THE US has more breweries operating now than it did in its heyday of the late 1880s.

Data from the Brewers Association in the US shows the US had 2011 breweries operating in 1887.

The number fell during the next 30 years to about 1179 before Prohibition shut them all down in 1920 until 1933.

Figures from German hop supplier Barth-Haas Group show beer was still being sold during this period, a product of an illegal trade.

Upon abandoning Prohibition, the number of breweries increased to more than 700 by 1935, before again tapering off to less than 90 by 1980 due to consolidation of the industry.

But from about 1990, the number of breweries operating in the US has skyrocketed.

Joe White Maltings malt marketing manager Rob Dickie told the Australian Grain Industry Conference in Melbourne recently, the explosion in brewery numbers was a result of the craft beer market – although much depended on the definition of “craft”.

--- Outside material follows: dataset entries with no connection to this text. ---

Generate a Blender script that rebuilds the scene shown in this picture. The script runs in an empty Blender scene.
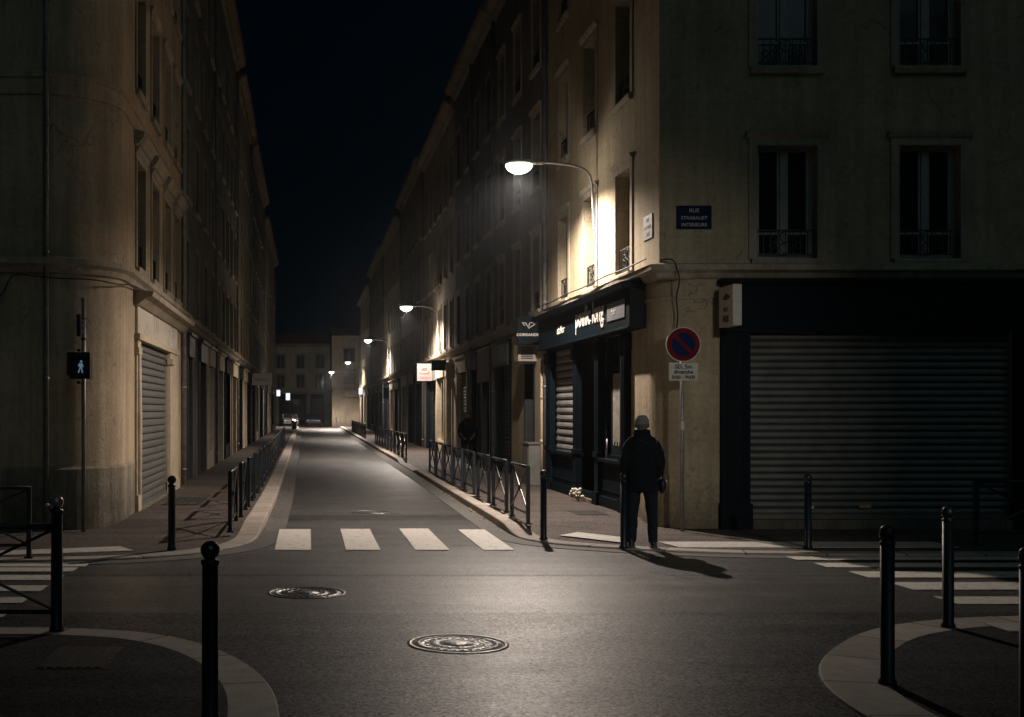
import bpy, bmesh, math, random
from mathutils import Vector, Matrix
R = math.radians
random.seed(7)
scene = bpy.context.scene
COL = scene.collection

# ------------------------------------------------------------------ camera, world, exposure
FPX, CX, CY, CH = 1210.0, 308.0, 410.0, 1.85
cd = bpy.data.cameras.new('camera'); cam = bpy.data.objects.new('camera', cd); COL.objects.link(cam)
cam.location = (0, 0, CH); cam.rotation_euler = (R(90), 0, 0)
cd.sensor_width = 36; cd.lens = FPX/1024*36
cd.shift_x = (512-CX)/1024; cd.shift_y = (CY-358.5)/1024
cd.clip_start = .1; cd.clip_end = 2000
scene.camera = cam
w = bpy.data.worlds.new('World'); scene.world = w; w.use_nodes = True
bg = w.node_tree.nodes['Background']
bg.inputs[0].default_value = (.0004, .0022, .0040, 1); bg.inputs[1].default_value = .6
scene.view_settings.view_transform = 'Standard'; scene.view_settings.look = 'None'
scene.view_settings.exposure = 0; scene.view_settings.gamma = 1
scene.cycles.max_bounces = 6; scene.cycles.diffuse_bounces = 2; scene.cycles.glossy_bounces = 3
scene.cycles.sample_clamp_indirect = 4
scene.cycles.use_light_tree = True
LAMP_W = 3000.0
LAMP_COL = (1.0, .85, .735)

# ------------------------------------------------------------------ materials
FILL_SUN = bpy.data.lights.new('fill_sun', 'SUN'); FILL_SUN.energy = .085; FILL_SUN.angle = R(50); FILL_SUN.color = (.58, .90, .95)  # added soft teal fill from behind the camera, lifts the dark fronts
mo = bpy.data.objects.new('fill_sun', FILL_SUN); COL.objects.link(mo); mo.rotation_euler = Vector((-.25, 1, -.85)).to_track_quat('-Z', 'Y').to_euler()
MATS = {}
def mat(name, base=(.5,.5,.5), rough=.6, metal=0.0, noise=None, bump=None, spec=None, emit=None, estr=0, coat=0):
    """noise=(scale, amount, detail) multiplies the colour; bump=(scale, strength, dist)"""
    if name in MATS: return MATS[name]
    m = bpy.data.materials.new(name); m.use_nodes = True; nt = m.node_tree; N = nt.nodes; L = nt.links
    p = N['Principled BSDF']
    p.inputs['Base Color'].default_value = (*base, 1); p.inputs['Roughness'].default_value = rough
    p.inputs['Metallic'].default_value = metal
    if spec is not None: p.inputs['Specular IOR Level'].default_value = spec
    if coat: p.inputs['Coat Weight'].default_value = coat
    if emit: p.inputs['Emission Color'].default_value = (*emit, 1); p.inputs['Emission Strength'].default_value = estr
    g = N.new('ShaderNodeNewGeometry')
    if noise:
        t = N.new('ShaderNodeTexNoise'); t.inputs['Scale'].default_value = noise[0]; t.inputs['Detail'].default_value = noise[2]
        t.inputs['Roughness'].default_value = .65
        L.new(g.outputs['Position'], t.inputs['Vector'])
        mr = N.new('ShaderNodeMapRange'); mr.inputs[1].default_value = .3; mr.inputs[2].default_value = .7
        mr.inputs[3].default_value = 1-noise[1]; mr.inputs[4].default_value = 1+noise[1]
        L.new(t.outputs[0], mr.inputs[0])
        mx = N.new('ShaderNodeVectorMath'); mx.operation = 'SCALE'; mx.inputs[0].default_value = base
        L.new(mr.outputs[0], mx.inputs['Scale']); L.new(mx.outputs[0], p.inputs['Base Color'])
        r2 = N.new('ShaderNodeMapRange'); r2.inputs[3].default_value = max(.05, rough-.1); r2.inputs[4].default_value = min(1, rough+.12)
        L.new(t.outputs[0], r2.inputs[0]); L.new(r2.outputs[0], p.inputs['Roughness'])
    if bump:
        t = N.new('ShaderNodeTexNoise'); t.inputs['Scale'].default_value = bump[0]; t.inputs['Detail'].default_value = 4
        L.new(g.outputs['Position'], t.inputs['Vector'])
        b = N.new('ShaderNodeBump'); b.inputs['Strength'].default_value = bump[1]; b.inputs['Distance'].default_value = bump[2]
        L.new(t.outputs[0], b.inputs['Height']); L.new(b.outputs[0], p.inputs['Normal'])
    MATS[name] = m; return m

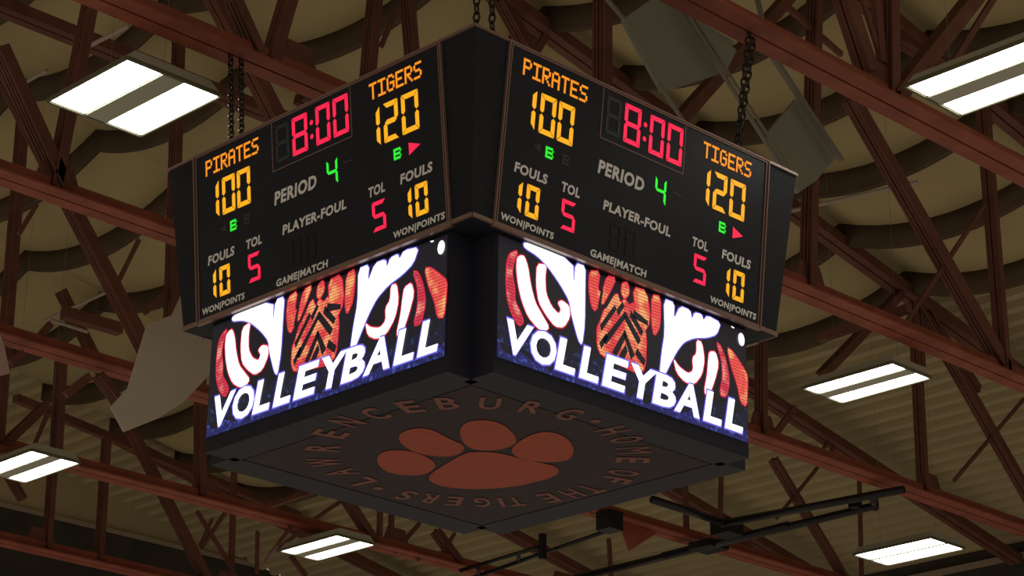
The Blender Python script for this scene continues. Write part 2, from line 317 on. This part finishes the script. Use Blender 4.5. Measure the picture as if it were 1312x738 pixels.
def screen(rot, full):
    fr = fs(rot); b = MB(); s0, s1, z0, z1 = -HW, HW, ZC, -.004
    strip(b, fr, s0-.015, s1+.015, z0, z1, -(D-CORE)+.02, -.012); cb = b.build('screen_cabinet', 'cab', SB)
    b = MB(); strip(b, fr, s0+.005, s1-.005, -.905, -.022, -.012, 0); sc = b.build('video_screen', 's_dark', cb)
    if not full: return
    def part(name, m, pl, lift):
        q = MB()
        for pts in pl: q.poly(pts, fr, lift)
        o = q.build(name, m, cb); return o
    # the blue band behind the word, ragged along its top
    rr = random.Random(3); top = [(s0+.01+i*.05, -.60-.07*abs(math.sin(i*.8))-rr.random()*.05) for i in range(int((s1-s0)/.05))]
    part('navy_band', 's_navy', [[(s0+.006,-.80)]+[(s1-.006,-.80)]+[(s1-.006,-.62)]+top[::-1]], .0010)
    part('blue_band', 's_blue', [[(s0+.006,-.904),(s1-.006,-.904),(s1-.006,-.80)]+[(x, z-.17) for x, z in top[::-1]]+[(s0+.006,-.78)]], .0014)
    KIND = {'brow':('brow_stripe','s_white',.0035),'stripe':('nose_stripe','s_orange',.003),'muzzle':('nose_bridge','s_nose',.003),'sliver':('cheek_stripe','s_red',.003),
            'chev':('nose_marking','s_dark',.004),'eye_ring':('eye_stripe','s_cream',.003),'crescent':('eye_stripe','s_cream',.003)}
    for n, c, p in LED:
        nm, m, l = KIND[n]; p2 = grow(p, .007) if n == 'chev' else cut(p)
        if n == 'stripe' and c == 'orange': m = 's_orange'
        o = MB().poly(p2, fr, l).build(nm, m, cb)
        if n != 'chev': MB().poly(grow(p2, .010), fr, .002).build('stripe_rim', 's_halored' if n != 'brow' else 's_halo', cb)
    for ch, (x0, x1) in zip('VOLLEYBALL', WORD):
        for nm, m, l, bo, gr in (('letter_rim','s_halo',.005,.04,.012),('screen_letter','s_white',.006,.04,0)):
            b = MB(); text(b, ch, x0-gr, x1+gr, -.852-gr, -.606+gr, fr, l, .035, .22 if ch != 'O' else .08); b.build(nm, m, cb)
    b = MB(); b.poly([(1.243+.036*math.cos(i*.5236), -.105+.052*math.sin(i*.5236)) for i in range(12)], fr, .0055); b.build('round_emblem', 's_white', cb)
    b = MB(); b.poly([(1.13,-.026),(1.165,-.030),(1.16,-.040),(1.135,-.036)], fr, .004); b.build('screen_mark', 's_white', cb)
for r, f in ((0,True),(3,True),(1,False),(2,False)): screen(r, f)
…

Mr Dickie said there had been a 30 per cent growth in craft beer sales in the US from 2010 to 2012.

“If this growth continues it will mean, by 2020, up to 10 per cent of the beer market in the US could be craft beer,” he said.

“This is attractive to maltsters because the craft brewers use roughly twice as much malt as the large brewers do.

“Export volumes of craft beer from the US increased by 52 per cent in 2011.”

Much depended on the definition of a craft beer in the US and elsewhere in the world.

Mr Dickie said a craft brewer in the US was anyone who produced six million barrels of beer. He said that allowed them to slip under the federal alcohol excise level.

In other countries, the definition is contentious, with some of the large brewers claiming craft beer status for some of their high volume products.

Others believe it was “handcrafted”, “traditional brewing” or “hand made”.

One small Australian brewery operator cynically described “craft” brewers as “whoever’s got the most money to market what they want their beer to be”.

Mr Dickie said Australia was believed to now have about 130 craft breweries operating, well above the 11 operating in 1990.

Elsewhere around the world, the industry was booming.

He said France had doubled the number of craft breweries from 295 in 2008 to today’s level of more than 500.

The number of Italian craft breweries had risen from 7 in 1996 to about 450 this year.

Mr Dickie said, in Asia, Shanghai and Beijing had the strongest presence of craft breweries, while South Korea had been granting new licences for craft beer production since 2010.